In fact, heavy thundersnow was reported: “A unique combination in May,” reads a recent weer.nl article.

Holland’s cold spell, which has been going on for almost two months now, has been severe.

The nation as a whole just suffered its coldest April since 1986 ...
 — average temps finished some 3.2C below the climatological norm of 9.9C.

April’s historic chill also delivered a total of 10 snow days, which made for the most snow recorded in the Netherlands in April since 1977 ...

And the snow has continued into May, too — an incredibly rare phenomenon.

“It’s May 7 … and it is snowing!

What’s going on?” exclaimed one Brabant local on social media.

Another tweeted: “Welcome to May 7!

Considerable snow just in the east of Brabant…”

The snow settled on the ground, “which is very rare nowadays in the third spring month,” continues weer.nl.

“People can’t believe their eyes.”

With an average temperature of just 6C (42.8F), April 2021 was Germany’s coldest April since that of 1977.

The country’s average reading finished a whopping 3C below the 1991-2020 climatological norm, and even 2.3C below the previously-used 1981-2010 baseline.

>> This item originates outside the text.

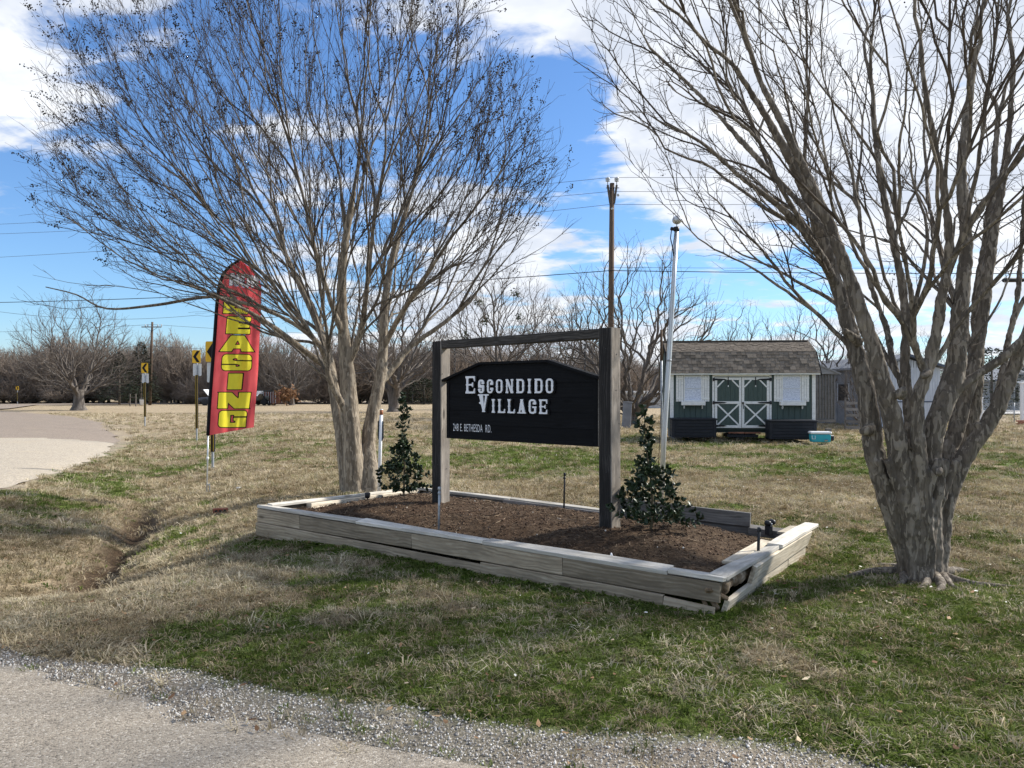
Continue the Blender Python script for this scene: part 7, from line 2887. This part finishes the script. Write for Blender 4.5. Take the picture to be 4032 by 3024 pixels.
def pickup(label, p, rz, colour, hood_open=False, s=1.0):
    t = thing('pickup_truck', label, 'truck', (p.x, p.y, gz1(p.x, p.y)), rz)
    t.scale = (s, s, s)
    pm = paint('truck_paint_%s' % len(bpy.data.materials), colour)
    loft([(-2.7, ring(.92, .45, 1.05, 0)), (-.35, ring(.96, .42, 1.08, 0)), (1.0, ring(.96, .42, 1.10)), (2.3, ring(.92, .45, 1.02)), (2.65, ring(.84, .5, .92))], 'body', pm, t)
    cab = lambda hw, z1: [(-hw, 1.0), (-hw + .12, z1), (0, z1 + .02), (hw - .12, z1), (hw, 1.0)]
    loft([(-.75, cab(.86, 1.68)), (.45, cab(.86, 1.74)), (1.15, cab(.84, 1.08))], 'cab_glass', M['car_glass'], t)
    loft([(-.85, [(-.74, 1.68), (0, 1.76), (.74, 1.68)]), (.50, [(-.74, 1.72), (0, 1.80), (.74, 1.72)])], 'cab_roof', pm, t)
    for y in (-1, 1):
        for xa_, xb_ in ((-.80, -.78), (.05, .02), (1.12, .46)):
            MB().bar((xa_, y * .87, 1.05), (xb_, y * .75, 1.72), .10, .03, (0, 1, 0)).build('pillar', pm, t)
        MB().box((2.56, y * .66, .84), (.16, .28, .18), None, .03).build('headlight', M['glass'], t)
        for x in (-1.65, 1.62):
            wheel(t, x, y * .84, .38, .25)
            MB().lathe([(.43, -.03), (.47, -.02), (.47, .02), (.43, .03)], (x, y * .955, .40), 18, 'y').build('wheel_arch', M['black_plastic'], t, True)
    MB().box((2.68, 0, .55), (.12, 1.7, .2), None, .03).build('bumper', M['galv'], t)
    if hood_open:
        o = MB()
        o.bar((1.2, 0, 1.14), (2.0, 0, 2.05), 1.45, .05, (-.9, 0, .8))
        o.build('open_hood', M['sign_back'], t)
    else:
        MB().box((1.75, 0, 1.09), (1.1, 1.5, .05), None, .02).build('hood', pm, t)
    return t


pickup('dark blue pickup with its hood raised, half hidden by the red flag', P(868, 1598, 92), math.pi - .15, (0.012, 0.02, 0.045), True, .92)
# off-road buggy with a ribbed reddish trailer behind
p = P(1030, 1598, 92)
t = thing('off_road_buggy', 'dark off-road vehicle with spare wheel right of the flag', 'vehicle', (p.x, p.y, gz1(p.x, p.y)), math.pi - .35)
pm = paint('buggy_paint', (0.015, 0.016, 0.015))
loft([(-1.6, ring(.72, .5, 1.15, 0)), (.3, ring(.74, .48, 1.1, 0)), (1.5, ring(.62, .5, 1.02, 0))], 'body', pm, t)
for y in (-1, 1):
    for x in (-1.0, 1.1):
        wheel(t, x, y * .80, .40, .26)
        MB().box((x, y * .82, .86), (.85, .3, .06), None, .02).build('fender', M['black_plastic'], t)
    MB().tube([(.3, y * .66, 1.1), (.2, y * .64, 1.75), (-1.1, y * .64, 1.75), (-1.4, y * .66, 1.15)], .04, 8).build('roll_bar', M['black_plastic'], t, True)
MB().bar((.42, 0, 1.12), (.22, 0, 1.74), 1.2, .03, (1, 0, .2)).build('windscreen', M['glass'], t)
MB().lathe([(.16, -.1), (.37, -.1), (.40, 0), (.37, .1), (.16, .1)], (-.55, .86, 1.0), 18, 'y').build('spare_wheel', noisy('muddy_rubber', [(0.3, (0.03, 0.025, 0.02)), (0.7, (0.16, 0.12, 0.07))], 3, 4), t, True)
p = P(1064, 1596, 91)
t = thing('stock_panel_trailer', 'rusty red ribbed trailer box behind the off-road vehicle', 'trailer', (p.x, p.y, gz1(p.x, p.y)), -.2)
M['rust'] = noisy('rusty_red_paint', [(0.3, (0.09, 0.035, 0.025)), (0.7, (0.22, 0.085, 0.065))], 4, 5)
MB().box((0, .5, .95), (1.7, 1.2, 1.3), None, .02).build('box', M['rust'], t)
for k in range(6):
    MB().box((-.75 + k * .3, -.14, .95), (.06, .07, 1.34)).build('rib', M['galv'], t)
MB().box((0, .5, .28), (1.9, 1.3, .10)).build('frame', M['rust'], t)
for y in (-.08, 1.1):
    wheel(t, -.1, y, .28, .16)

sedan('white sedan parked behind the chain-link fence', P(3868, 1600, 78), math.pi + .15, (0.72, 0.73, 0.74), 1.0)
sedan('silver sedan parked in front of the grey house', P(3990, 1606, 72), .2, (0.48, 0.50, 0.52), 1.0)
pickup('dark blue pickup parked beside the grey house', P(3990, 1598, 84), .1, (0.012, 0.02, 0.05), False, 1.0)

# pale concrete lane where those cars stand
V = []
lane = [(18, 66), (60, 60), (75, 92), (22, 96)]
LM = MB()
LM.v = [(x, y, .05) for x, y in ((26, 56), (80, 47), (80, 66), (27, 66))]
LM.f = [(0, 1, 2, 3)]
o = LM.build('car_park', noisy('pale_concrete', [(0.3, (0.40, 0.39, 0.37)), (0.7, (0.52, 0.51, 0.49))], .5, 5))
tag(o, 'pale concrete lane in front of the parked cars', 'pavement', kind='structure')

# chain-link fence at the right edge
p0 = P(3855, 1660, 41)
fence = thing('chain_link_fence', 'galvanised chain-link fence at the far right', 'fence', (p0.x, p0.y, gz1(p0.x, p0.y)), -.12)
HF = 1.05
for k in range(6):
    MB().tube([(k * 1.75, 0, -.1), (k * 1.75, 0, HF)], .03 if k else .04, 8).build('post', M['galv'], fence, True)
MB().tube([(0, 0, HF - .02), (8.8, 0, HF - .02)], .02, 6).build('top_rail', M['galv'], fence, True)
MB().tube([(3.5, 0, .06), (4.3, 0, .45)], .02, 6).build('brace', M['galv'], fence, True)
ml = MB()
for k in range(-8, 70):
    x = k * .13
    for s in (1, -1):
        a_, b_ = (x, 0), (x + s * HF, HF)
        t0, t1 = 0.0, 1.0
        # clip to the run of the fence
        pts = [(a_[0] + (b_[0] - a_[0]) * q, a_[1] + (b_[1] - a_[1]) * q) for q in np.linspace(0, 1, 9)]
        pts = [q for q in pts if 0 <= q[0] <= 8.75]
        if len(pts) >= 2:
            ml.tube([(pts[0][0], .0, pts[0][1]), (pts[-1][0], .0, pts[-1][1])], .0035, 3, False)
o = ml.build('chain_link_mesh', M['galv'], fence)
o['kind'] = 'stuff'
p1 = P(3862, 1610, 44)
t = thing('white_post', 'stout white square post at the corner of the chain-link fence', 'post', (p1.x, p1.y, gz1(p1.x, p1.y)))
MB().box((0, 0, .5), (.17, .17, 1.55), None, .012).build('post_body', M['white_pvc'], t)
MB().box((0, 0, 1.29), (.21, .21, .05), None, .012).build('post_cap', M['white_pvc'], t)
p1 = P(4024, 1660, 39)
t = thing('white_post', 'tall white porch post at the right edge beside the red planter', 'post', (p1.x, p1.y, gz1(p1.x, p1.y)))
MB().box((0, 0, 1.0), (.13, .13, 2.3), None, .01).build('post_body', M['white_pvc'], t)
MB().box((0, 0, 2.1), (.20, .20, .08), None, .012).build('post_cap', M['white_pvc'], t)
p1 = P(4010, 1668, 38)
t = thing('brick_planter', 'low red brick planter against the fence at the right edge', 'planter', (p1.x, p1.y, gz1(p1.x, p1.y)))
for r_ in range(3):
    for k in range(6):
        MB().box((k * .2 + .1 * (r_ % 2), 0, .06 + r_ * .075), (.19, .10, .066), None, .005).build('brick', M['red_brick'], t)

# wooden privacy fence far right
p1 = P(3780, 1590, 90)
t = thing('board_fence', 'brown board fence under the dark evergreen', 'fence', (p1.x, p1.y, gz1(p1.x, p1.y)))
for k in range(34):
    MB().box((k * .16, 0, .85), (.15, .025, 1.75 + .03 * ((k * 7) % 3))).build('board', M['oak_bark'], t)
for z in (.4, 1.4):
    MB().box((2.7, .03, z), (5.5, .04, .09)).build('rail', M['oak_bark'], t)

# wire fence across the far field
p1 = P(1625, 1585, 98)
t = thing('wire_fence', 'thin post-and-wire fence across the far field', 'fence', (p1.x, p1.y, gz1(p1.x, p1.y)), .15)
for k in range(12):
    MB().tube([(k * 3.2, 0, -.2), (k * 3.2, 0, 1.25)], .06, 6).build('post', M['oak_bark'], t, True)
for z in (.35, .7, 1.05):
    MB().tube([(0, 0, z), (35.2, 0, z)], .02, 4).build('strand', M['chain'], t)

# utility cabinet, glimpsed outbuilding, wooden frame and bucket
p1 = P(2468, 1660, 34)
t = thing('utility_cabinet', 'leaning dark grey utility cabinet by the many-stemmed tree', 'utility box', (p1.x, p1.y, gz1(p1.x, p1.y)))
o = MB().box((0, 0, .55), (.36, .3, 1.2), (0, .06, 0), .02).build('cabinet', M['home_dark'], t)
MB().box((.06, 0, 1.17), (.40, .34, .05), (0, .06, 0), .015).build('cabinet_lid', M['home_dark'], t)
p1 = P(2480, 1585, 78)
t = thing('flat_roof_outbuilding', 'low white flat-roofed outbuilding far behind the many-stemmed tree', 'building', (p1.x, p1.y, gz1(p1.x, p1.y)))
MB().box((1.5, 1.5, .75), (3.6, 3, 1.5)).build('wall', M['house_wall'], t)
MB().box((1.5, 1.4, 1.62), (4.2, 3.6, .28), None, .03).build('roof', M['white_paint'], t)
MB().box((.9, -.01, .6), (.8, .04, 1.2)).build('door', M['home_dark'], t)
p1 = P(512, 1590, 86)
t = thing('timber_frame', 'small brown timber frame standing by the far road', 'frame', (p1.x, p1.y, gz1(p1.x, p1.y)))
for x in (0, .58):
    MB().box((x * 1.1, 0, .65), (.09, .09, 1.5)).build('post', M['oak_bark'], t)
MB().box((.32, 0, 1.0), (.62, .07, .09)).build('cross_rail', M['oak_bark'], t)
p1 = P(561, 1586, 89)
t = thing('bucket', 'white bucket at the foot of the distant utility pole', 'bucket', (p1.x, p1.y, gz1(p1.x, p1.y)))
MB().lathe([(.22, 0), (.27, .02), (.32, .6), (.34, .62), (.30, .62), (.28, .1)], (0, 0, .1), 14).build('pail', M['white_pvc'], t, True)
MB().tube([(-.32, 0, .66), (-.2, -.1, .9), (.2, -.1, .9), (.32, 0, .66)], .015, 5).build('bail', M['galv'], t, True)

And now in May, as is the case in many other European nations, the cold is lingering.

According to reports, rare May snow is hitting regions such as Potsdam — the cities’ first May flakes since 1969.

Snowfall is also being observed in Berlin — and after a quick ERA5 analysis, it is revealed that in the past 70 years, May snow has only fallen in the German capital on three occasions: in 1991, in 1978, and back in 1970."